Agro-industrial  concern, Zimplow Holdings Limited,  has been rattled  by a merciless weather phenomenon  expected to sweep through Zimbabwe, Business Times can report.

The company, according to Zimplow Chairman Godfrey Manhambara, is worried about forecasts of an El Nino-induced drought in Zimbabwe because it could affect sales of agricultural equipment, which make up a significant portion of the company’s revenue.

In light of this, Manhambara stated that Zimplow will push other clusters to make up for the anticipated underperformance of agriculture sector due to the drought.

“Whilst the group is confident of growth driven by the mining, infrastructure and automotive clusters, the forecast of the El Niño rainfall pattern may reduce the group’s growth prospects as the agricultural cluster still constitutes a significant component of the group’s business,” Manhambara said.

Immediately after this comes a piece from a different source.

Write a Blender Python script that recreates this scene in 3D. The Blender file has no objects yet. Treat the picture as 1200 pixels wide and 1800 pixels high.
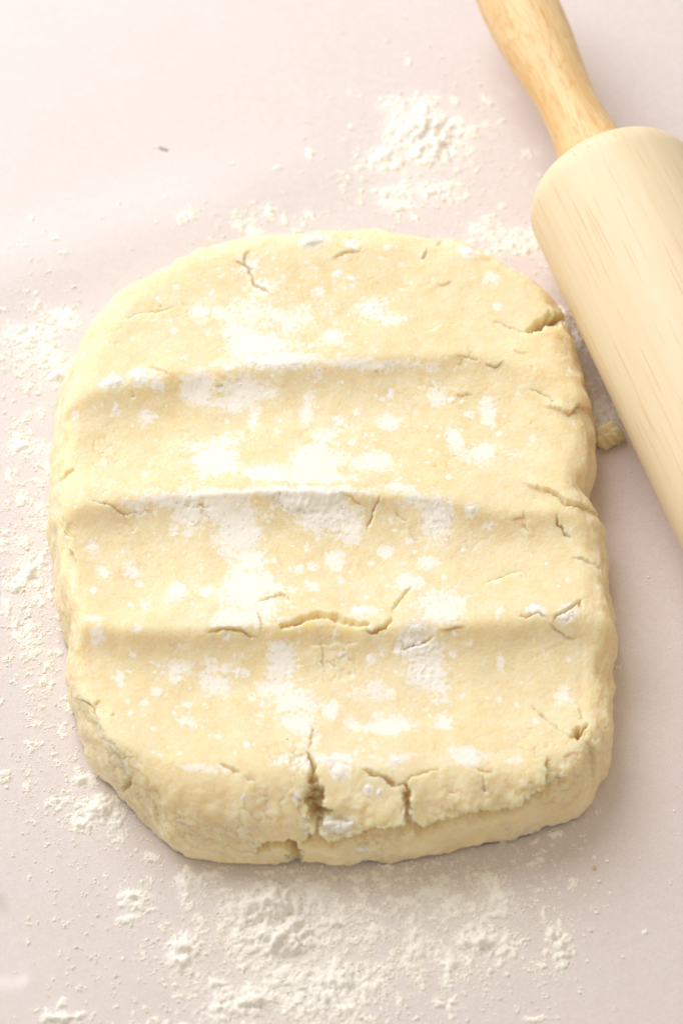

He claimed that despite the dangers posed by El Nino, the company is starting over to reclaim its position as the go-to source for infrastructure, mining, and automotive equipment.

“The cluster has been focused on creating resilience owing to soft producer pricing and changes in weather patterns. “Therefore, the launch of Valmec, targeted at supporting the entry level or emerging commercial farmer either with Valtra tractors or competitive brands with Sparex parts, is set to cover the needs of the entry-level market segment which had not been covered by Zimplow in the past, at the same time allowing Farmec and Mealie Brand to dedicate their focus on their established market segments without diluting their current effort.

Mealie Brand local implements sales contributed 88% of total revenue in the period under review. Implements sold in the local market were 69% ahead of prior year whilst exports were depressed by 56% below prior year mainly due to the slow uptake,” Manhambara said.

He said that as a result of low trading margins and the company’s efforts to protect its market position from competitors, operating profit in real terms was down 4% from the previous year.

Profit after tax fell to ZWL$1.05bn in the six months to June 30, 2023 from ZWL$22.74bn reported in the prior comparative period.

“The trading environment continued to be challenging in the first half of the year, caused by a depressed liquidity environment.

“Furthermore, reduced spending on road construction projects affected the general level of activity in the infrastructure sector. This impacted adversely on the business activity,” he said.

Whole goods volumes were 28% lower than the prior year, according to Manhambara, who claimed that the division’s revenue drivers were negatively impacted by the  tight liquidity environment and soft producer pricing.

However, Zimplow’ s initiatives to improve aftersales customer experience resulted in a 10% increase in service revenue in real terms over the prior year.

He further stated that the business unit’s main goal up until  the end of the year is to make up lost ground on sales of tractors and implements.